つまり当初市議会に報告した「県からの指示」はなかったことになる。それにもかかわらずなぜ検証をやり直したのか。その核心の部分を、市は答えなかった。ただ一つわかったのは、4月に市のおかしな動きを知った県が、市に助け舟を出したということだった。
なぜ検証をやり直すのか、明確な理由が示されないまま新たなシミュレーションは進み、8月19~21日、検証結果を発表する市民説明会が開かれた。
今回は千葉県から都市計画課、河川整備課なども出席したが、事業主である組合と、その業務代行者である(株)フジタからは誰も出席しなかった。市が呼ばなかったのだという。市長も自ら最重要政策と位置付けた町づくりであるにもかかわらず、一度も顔を出すことはなかった。
河川工事の開始時期は明言されず
検証結果は3つの雨量(10年に一度、50年に一度、1000年に一度の規模)のいずれにおいても、「おおむね浸水深は軽減する」というものだった。前述したように今回の検証条件には、盛り土をふくむ海老川上流地区の造成工事に加え、県が行う2つの大規模河川工事が入っている。
当然多くの市民の質問は県の河川工事に向けられた。
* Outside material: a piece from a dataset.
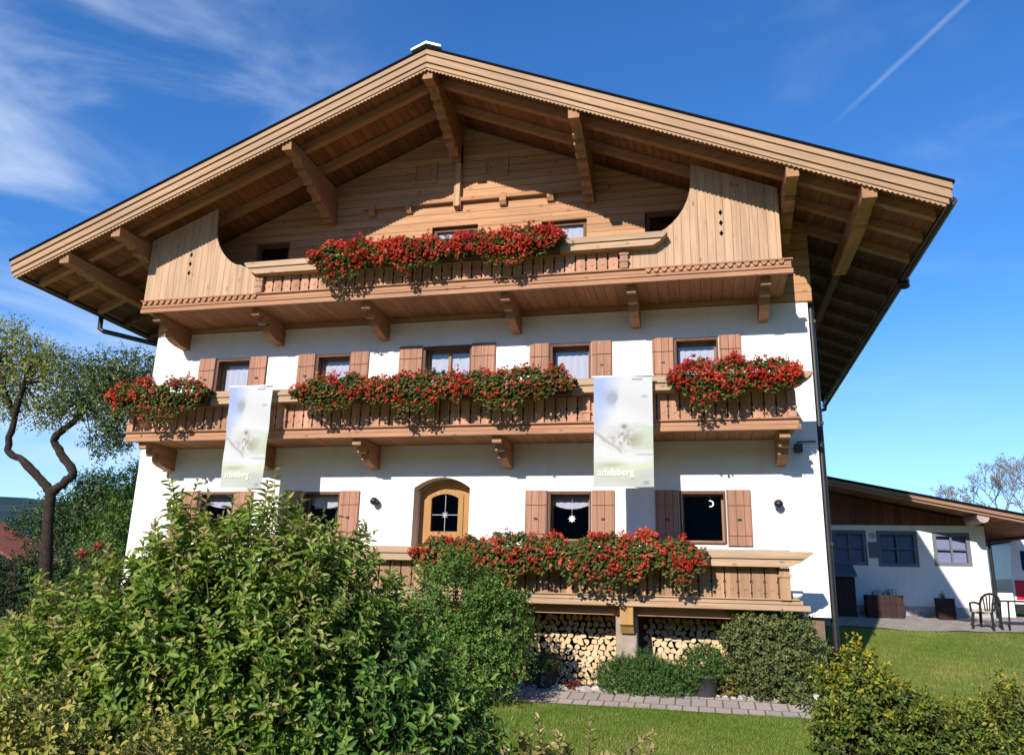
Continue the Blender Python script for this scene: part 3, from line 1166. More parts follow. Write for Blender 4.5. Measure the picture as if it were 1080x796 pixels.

「県の工事はいつ始まって、いつ終わるのか」という問いに、河川整備課は、「(船橋市の)新しい町づくりが終了する2034年ごろまでには終わるようにしたい」と回答。しかし開始時期については一度も答えなかった。
また担当者は、県の工事はこの事業のために行われるものではないことを、繰り返し口にした。「そんな不確実な工事を何で検証条件に入れさせたのか」と市民が県に迫るシーンも見られたが、県は答えなかった。